There are no municipalities in Hawaii.

The entire sense of “place” in Hawaii is based on its unique topography. The islands are naturally divided by soaring ridges and valleys which divide the island into places called ahupuaʻa. They even posts signs when you cross from one to the next! Here’s an example:

These boundaries are the historical boundaries between chiefdoms in pre-annexation Hawaii. While they are historical as a current administrative boundary, they very much remain as the local, customary definition of locality. They largely (but not always) match postal addressing. Someone that lives beyond that sign might say that they live in Kahana, or might say they live in Kaneohe (which holds the post office that services this area), but definitely not in Honolulu.

You can even find a sign for the ahupuaʻa boundary for Honolulu, which is within the customary local definition of the city limits:

Suffice to say, the city of Honolulu (intentionally lowercase) is definitely, in real-world and customary usage, not the same place as the territory governed by City and County.

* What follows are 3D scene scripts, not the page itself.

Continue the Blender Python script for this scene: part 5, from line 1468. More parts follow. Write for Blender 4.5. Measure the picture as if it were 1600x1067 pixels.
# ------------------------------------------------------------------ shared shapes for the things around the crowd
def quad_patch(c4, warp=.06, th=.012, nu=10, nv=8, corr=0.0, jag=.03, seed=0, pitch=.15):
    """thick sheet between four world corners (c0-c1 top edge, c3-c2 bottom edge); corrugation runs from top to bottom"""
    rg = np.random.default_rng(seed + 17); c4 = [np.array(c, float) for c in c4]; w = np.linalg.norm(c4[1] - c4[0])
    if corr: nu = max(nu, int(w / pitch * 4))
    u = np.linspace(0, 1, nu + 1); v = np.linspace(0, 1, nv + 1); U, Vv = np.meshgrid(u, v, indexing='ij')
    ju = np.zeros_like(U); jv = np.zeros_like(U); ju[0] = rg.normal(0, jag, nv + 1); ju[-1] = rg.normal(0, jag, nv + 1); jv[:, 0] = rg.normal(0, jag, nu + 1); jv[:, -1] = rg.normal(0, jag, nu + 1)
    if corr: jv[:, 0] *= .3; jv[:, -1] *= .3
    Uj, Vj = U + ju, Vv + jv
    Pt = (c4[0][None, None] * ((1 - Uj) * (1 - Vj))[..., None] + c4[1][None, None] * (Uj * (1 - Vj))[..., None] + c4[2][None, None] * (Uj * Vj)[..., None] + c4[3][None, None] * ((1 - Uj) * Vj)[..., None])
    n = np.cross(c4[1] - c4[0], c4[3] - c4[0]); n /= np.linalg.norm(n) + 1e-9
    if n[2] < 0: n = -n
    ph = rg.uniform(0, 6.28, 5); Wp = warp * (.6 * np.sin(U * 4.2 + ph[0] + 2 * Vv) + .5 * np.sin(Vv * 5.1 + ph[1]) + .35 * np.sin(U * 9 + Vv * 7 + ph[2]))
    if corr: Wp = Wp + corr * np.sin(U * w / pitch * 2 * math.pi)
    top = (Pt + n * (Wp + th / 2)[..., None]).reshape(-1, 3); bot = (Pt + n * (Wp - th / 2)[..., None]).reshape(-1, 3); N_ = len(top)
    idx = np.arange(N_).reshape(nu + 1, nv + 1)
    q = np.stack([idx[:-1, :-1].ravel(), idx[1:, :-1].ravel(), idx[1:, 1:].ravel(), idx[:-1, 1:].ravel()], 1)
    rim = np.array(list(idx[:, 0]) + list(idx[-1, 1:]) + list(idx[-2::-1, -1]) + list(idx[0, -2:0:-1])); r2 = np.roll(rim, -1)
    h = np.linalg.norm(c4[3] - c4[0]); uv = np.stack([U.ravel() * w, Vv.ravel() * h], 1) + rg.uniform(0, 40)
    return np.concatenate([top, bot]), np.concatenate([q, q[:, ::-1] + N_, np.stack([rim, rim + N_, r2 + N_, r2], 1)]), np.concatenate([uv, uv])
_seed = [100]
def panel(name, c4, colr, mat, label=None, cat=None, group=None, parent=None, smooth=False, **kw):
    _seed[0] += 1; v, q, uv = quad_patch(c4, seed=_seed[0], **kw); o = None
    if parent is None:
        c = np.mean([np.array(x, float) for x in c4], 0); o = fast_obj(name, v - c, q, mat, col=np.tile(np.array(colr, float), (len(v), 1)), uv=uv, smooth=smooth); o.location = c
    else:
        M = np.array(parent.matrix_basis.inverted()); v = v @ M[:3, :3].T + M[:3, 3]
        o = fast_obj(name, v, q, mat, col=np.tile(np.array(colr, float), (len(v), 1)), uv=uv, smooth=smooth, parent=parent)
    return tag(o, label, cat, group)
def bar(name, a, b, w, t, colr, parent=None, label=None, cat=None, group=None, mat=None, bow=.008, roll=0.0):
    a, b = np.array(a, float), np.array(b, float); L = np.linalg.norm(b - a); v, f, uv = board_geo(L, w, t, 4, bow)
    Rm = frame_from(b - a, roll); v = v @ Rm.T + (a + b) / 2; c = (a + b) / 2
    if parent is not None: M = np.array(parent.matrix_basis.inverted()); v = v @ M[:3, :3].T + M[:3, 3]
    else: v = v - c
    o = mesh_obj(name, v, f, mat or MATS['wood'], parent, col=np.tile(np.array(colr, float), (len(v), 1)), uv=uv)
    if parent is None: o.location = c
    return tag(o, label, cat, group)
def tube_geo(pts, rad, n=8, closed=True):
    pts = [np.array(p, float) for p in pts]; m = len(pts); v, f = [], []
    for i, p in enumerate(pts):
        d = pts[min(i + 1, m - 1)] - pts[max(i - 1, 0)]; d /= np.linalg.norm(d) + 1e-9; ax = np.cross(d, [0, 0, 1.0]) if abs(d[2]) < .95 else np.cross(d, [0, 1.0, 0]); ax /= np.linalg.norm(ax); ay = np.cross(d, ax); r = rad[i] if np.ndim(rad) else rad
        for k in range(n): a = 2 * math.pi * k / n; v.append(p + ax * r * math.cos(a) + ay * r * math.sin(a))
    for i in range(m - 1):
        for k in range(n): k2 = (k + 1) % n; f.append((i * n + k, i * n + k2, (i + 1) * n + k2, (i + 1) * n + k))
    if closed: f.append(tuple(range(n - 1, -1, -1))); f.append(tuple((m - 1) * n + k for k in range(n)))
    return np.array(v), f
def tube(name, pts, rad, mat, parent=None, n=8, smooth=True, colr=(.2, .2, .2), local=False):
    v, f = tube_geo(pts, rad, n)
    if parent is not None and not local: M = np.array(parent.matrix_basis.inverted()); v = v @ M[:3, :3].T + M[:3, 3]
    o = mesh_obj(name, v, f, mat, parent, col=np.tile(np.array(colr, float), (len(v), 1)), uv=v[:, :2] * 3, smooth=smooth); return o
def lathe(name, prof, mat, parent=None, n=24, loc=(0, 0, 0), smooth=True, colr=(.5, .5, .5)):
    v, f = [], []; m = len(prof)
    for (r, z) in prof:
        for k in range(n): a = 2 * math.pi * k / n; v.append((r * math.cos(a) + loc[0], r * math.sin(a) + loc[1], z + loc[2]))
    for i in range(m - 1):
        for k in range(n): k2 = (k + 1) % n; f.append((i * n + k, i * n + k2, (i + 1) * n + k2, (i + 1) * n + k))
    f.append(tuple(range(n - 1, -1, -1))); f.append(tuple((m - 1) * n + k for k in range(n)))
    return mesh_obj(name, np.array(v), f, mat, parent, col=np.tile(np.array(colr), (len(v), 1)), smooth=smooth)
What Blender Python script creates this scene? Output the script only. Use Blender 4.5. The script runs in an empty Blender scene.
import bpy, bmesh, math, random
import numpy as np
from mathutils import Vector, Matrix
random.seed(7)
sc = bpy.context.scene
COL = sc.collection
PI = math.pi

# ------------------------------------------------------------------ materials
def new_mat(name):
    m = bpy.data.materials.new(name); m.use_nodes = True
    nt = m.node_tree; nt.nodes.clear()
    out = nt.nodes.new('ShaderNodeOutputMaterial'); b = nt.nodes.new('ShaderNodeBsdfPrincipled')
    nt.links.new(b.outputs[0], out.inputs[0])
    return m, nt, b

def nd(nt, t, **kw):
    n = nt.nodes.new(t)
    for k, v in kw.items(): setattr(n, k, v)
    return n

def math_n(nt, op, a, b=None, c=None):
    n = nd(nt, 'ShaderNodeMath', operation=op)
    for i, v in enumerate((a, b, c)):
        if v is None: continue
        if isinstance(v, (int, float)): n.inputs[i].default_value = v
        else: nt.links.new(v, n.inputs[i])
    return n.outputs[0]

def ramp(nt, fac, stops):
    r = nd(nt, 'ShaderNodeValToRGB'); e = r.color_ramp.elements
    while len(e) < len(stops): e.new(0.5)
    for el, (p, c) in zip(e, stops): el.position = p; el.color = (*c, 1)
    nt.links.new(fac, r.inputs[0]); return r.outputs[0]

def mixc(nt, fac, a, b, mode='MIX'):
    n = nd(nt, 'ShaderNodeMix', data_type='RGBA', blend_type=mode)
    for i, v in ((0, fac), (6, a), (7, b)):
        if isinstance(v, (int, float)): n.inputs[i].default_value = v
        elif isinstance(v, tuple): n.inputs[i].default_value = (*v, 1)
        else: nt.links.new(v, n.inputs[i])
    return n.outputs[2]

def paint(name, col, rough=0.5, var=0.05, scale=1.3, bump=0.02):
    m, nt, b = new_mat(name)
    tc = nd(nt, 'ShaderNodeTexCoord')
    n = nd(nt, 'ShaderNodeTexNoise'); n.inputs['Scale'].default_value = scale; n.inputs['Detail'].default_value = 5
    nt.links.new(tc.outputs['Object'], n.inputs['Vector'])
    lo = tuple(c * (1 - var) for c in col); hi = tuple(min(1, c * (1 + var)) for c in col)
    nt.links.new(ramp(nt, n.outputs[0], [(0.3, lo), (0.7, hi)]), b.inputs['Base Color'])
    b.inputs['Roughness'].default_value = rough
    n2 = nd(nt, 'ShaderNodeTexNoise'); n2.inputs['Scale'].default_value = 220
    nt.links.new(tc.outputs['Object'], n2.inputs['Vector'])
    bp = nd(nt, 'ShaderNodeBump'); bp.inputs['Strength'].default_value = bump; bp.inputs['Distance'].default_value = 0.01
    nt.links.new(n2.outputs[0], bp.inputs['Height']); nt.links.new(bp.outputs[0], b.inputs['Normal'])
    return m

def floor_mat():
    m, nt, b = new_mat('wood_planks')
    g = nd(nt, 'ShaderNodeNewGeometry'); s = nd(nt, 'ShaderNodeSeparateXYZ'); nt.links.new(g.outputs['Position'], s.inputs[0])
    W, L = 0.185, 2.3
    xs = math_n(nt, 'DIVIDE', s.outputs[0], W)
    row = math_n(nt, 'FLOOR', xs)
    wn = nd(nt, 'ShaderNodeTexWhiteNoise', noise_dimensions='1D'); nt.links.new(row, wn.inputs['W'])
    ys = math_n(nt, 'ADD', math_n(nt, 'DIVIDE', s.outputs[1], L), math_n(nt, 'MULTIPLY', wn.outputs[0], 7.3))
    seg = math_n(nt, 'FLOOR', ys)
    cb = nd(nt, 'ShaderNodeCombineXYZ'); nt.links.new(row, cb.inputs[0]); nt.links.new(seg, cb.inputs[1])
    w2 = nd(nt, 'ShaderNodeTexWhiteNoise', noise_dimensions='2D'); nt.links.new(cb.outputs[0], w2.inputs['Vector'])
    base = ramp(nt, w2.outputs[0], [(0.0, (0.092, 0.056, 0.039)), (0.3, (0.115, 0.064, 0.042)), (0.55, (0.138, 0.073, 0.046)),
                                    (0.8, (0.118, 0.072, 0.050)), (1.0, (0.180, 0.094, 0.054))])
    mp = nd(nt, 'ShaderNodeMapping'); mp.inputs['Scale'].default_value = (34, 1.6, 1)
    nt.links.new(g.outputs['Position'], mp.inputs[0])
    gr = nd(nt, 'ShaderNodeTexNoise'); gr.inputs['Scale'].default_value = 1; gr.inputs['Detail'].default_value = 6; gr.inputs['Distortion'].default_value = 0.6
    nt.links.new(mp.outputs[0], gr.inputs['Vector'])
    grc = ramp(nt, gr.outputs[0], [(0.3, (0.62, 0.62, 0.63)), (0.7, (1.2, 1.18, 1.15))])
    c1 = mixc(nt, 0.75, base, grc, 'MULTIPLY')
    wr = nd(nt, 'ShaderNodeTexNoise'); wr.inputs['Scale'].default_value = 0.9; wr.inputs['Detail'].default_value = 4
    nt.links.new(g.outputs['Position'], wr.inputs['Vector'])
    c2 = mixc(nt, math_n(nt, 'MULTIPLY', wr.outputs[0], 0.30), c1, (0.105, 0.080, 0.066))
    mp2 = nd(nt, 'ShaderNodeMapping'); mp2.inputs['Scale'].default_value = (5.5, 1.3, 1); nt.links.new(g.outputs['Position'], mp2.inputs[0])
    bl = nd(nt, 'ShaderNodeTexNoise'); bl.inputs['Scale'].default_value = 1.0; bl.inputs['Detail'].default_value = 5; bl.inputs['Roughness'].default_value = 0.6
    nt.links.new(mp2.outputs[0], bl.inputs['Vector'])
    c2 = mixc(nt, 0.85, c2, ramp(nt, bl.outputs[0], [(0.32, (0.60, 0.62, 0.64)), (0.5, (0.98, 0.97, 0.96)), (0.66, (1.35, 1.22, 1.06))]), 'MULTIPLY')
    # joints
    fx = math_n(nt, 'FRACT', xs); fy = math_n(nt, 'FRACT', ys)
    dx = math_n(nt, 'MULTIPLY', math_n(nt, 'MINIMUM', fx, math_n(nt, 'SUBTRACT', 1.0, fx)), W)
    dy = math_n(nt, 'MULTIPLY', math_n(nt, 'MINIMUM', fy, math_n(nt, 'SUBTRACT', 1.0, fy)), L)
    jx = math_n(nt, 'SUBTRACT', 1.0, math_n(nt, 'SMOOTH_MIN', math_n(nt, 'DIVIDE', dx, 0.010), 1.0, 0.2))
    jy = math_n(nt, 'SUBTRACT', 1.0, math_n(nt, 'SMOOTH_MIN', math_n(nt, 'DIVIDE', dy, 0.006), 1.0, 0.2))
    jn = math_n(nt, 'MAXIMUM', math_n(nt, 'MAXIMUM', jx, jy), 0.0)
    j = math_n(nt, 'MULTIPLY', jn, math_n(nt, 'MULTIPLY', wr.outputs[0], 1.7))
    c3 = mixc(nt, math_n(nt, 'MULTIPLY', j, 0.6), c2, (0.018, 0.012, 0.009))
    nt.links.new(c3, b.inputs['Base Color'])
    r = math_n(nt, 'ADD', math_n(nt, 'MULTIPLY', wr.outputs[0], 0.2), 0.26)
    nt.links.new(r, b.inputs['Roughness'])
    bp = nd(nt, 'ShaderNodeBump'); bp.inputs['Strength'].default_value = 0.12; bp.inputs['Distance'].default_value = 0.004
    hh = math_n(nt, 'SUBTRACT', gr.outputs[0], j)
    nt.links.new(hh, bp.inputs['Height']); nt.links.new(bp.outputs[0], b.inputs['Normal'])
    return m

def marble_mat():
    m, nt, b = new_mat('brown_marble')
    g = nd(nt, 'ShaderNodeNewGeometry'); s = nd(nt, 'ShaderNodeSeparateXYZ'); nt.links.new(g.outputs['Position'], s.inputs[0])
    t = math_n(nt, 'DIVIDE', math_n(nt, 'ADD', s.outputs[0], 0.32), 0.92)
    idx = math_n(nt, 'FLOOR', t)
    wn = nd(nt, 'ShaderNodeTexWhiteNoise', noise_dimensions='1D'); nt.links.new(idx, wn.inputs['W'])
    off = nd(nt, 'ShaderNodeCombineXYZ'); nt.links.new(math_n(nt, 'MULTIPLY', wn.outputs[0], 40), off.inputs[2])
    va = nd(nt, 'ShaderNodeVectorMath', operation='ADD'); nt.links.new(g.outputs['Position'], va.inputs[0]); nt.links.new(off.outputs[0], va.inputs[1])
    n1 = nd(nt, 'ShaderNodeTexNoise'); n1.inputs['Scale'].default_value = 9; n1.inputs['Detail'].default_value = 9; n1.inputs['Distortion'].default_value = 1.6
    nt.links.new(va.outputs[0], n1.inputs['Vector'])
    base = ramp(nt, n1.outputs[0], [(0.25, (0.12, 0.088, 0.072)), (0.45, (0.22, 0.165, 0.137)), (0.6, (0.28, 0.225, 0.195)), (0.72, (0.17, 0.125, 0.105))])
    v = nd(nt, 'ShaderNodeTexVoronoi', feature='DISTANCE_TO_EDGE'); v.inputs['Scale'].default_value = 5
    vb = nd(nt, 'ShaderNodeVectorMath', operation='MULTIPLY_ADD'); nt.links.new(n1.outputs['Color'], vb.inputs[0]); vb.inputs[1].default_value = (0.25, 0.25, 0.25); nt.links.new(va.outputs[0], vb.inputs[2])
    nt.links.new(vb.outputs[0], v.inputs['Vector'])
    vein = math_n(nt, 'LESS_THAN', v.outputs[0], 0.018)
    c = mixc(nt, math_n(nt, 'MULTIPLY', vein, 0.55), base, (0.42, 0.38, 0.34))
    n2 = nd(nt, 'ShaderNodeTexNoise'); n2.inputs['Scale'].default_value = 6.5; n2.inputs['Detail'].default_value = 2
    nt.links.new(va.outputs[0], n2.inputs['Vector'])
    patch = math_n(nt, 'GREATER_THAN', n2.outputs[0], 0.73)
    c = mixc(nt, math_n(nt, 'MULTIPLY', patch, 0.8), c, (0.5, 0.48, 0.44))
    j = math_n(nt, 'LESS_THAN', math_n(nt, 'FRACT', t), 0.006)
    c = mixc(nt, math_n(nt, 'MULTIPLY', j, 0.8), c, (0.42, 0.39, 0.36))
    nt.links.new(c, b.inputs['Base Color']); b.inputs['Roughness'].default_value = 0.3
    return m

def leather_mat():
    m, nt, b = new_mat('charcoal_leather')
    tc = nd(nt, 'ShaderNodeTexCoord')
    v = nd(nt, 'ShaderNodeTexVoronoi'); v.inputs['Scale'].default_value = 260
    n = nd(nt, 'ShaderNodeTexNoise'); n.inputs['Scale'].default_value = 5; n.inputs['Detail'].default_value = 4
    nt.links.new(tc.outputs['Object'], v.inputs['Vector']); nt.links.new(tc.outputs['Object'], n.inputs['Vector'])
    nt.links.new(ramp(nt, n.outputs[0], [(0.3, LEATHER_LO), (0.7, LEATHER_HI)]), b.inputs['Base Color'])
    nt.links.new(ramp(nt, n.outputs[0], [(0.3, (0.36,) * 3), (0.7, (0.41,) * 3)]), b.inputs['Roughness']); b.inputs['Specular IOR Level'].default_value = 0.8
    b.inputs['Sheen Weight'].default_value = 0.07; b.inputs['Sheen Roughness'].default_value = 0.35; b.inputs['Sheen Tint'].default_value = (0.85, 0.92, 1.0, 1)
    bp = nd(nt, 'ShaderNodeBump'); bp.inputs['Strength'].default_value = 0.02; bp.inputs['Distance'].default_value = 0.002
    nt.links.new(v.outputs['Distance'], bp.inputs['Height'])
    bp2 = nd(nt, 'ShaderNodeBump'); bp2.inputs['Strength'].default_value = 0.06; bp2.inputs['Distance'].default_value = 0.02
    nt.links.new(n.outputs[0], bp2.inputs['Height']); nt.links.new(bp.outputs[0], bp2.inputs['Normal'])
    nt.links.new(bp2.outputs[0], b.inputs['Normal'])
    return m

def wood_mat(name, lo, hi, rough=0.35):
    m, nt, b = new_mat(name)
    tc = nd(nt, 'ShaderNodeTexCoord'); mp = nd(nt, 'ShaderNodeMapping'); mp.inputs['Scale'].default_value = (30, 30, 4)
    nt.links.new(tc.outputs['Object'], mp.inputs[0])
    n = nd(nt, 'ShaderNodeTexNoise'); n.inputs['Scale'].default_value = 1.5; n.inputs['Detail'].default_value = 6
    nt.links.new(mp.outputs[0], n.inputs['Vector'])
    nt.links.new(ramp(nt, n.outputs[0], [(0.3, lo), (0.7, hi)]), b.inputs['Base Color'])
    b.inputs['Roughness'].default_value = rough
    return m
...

Local traffic reports describe these as separate places. Certainly the signage uses Honolulu as a control city, which matches the customary understanding of Honolulu being a place between specific volcanic ridges.

This is why, quite rightly, the customary boundary of Honolulu is a boundary=place + border_type=city. And, it’s why I think the county boundary’s border_type tag shouldn’t contain the word “city” since there’s an enclosed boundary which holds that nomenclature.

While the county is the most-local form of government, it isn’t geographically coextensive with Honolulu. They’re separate places.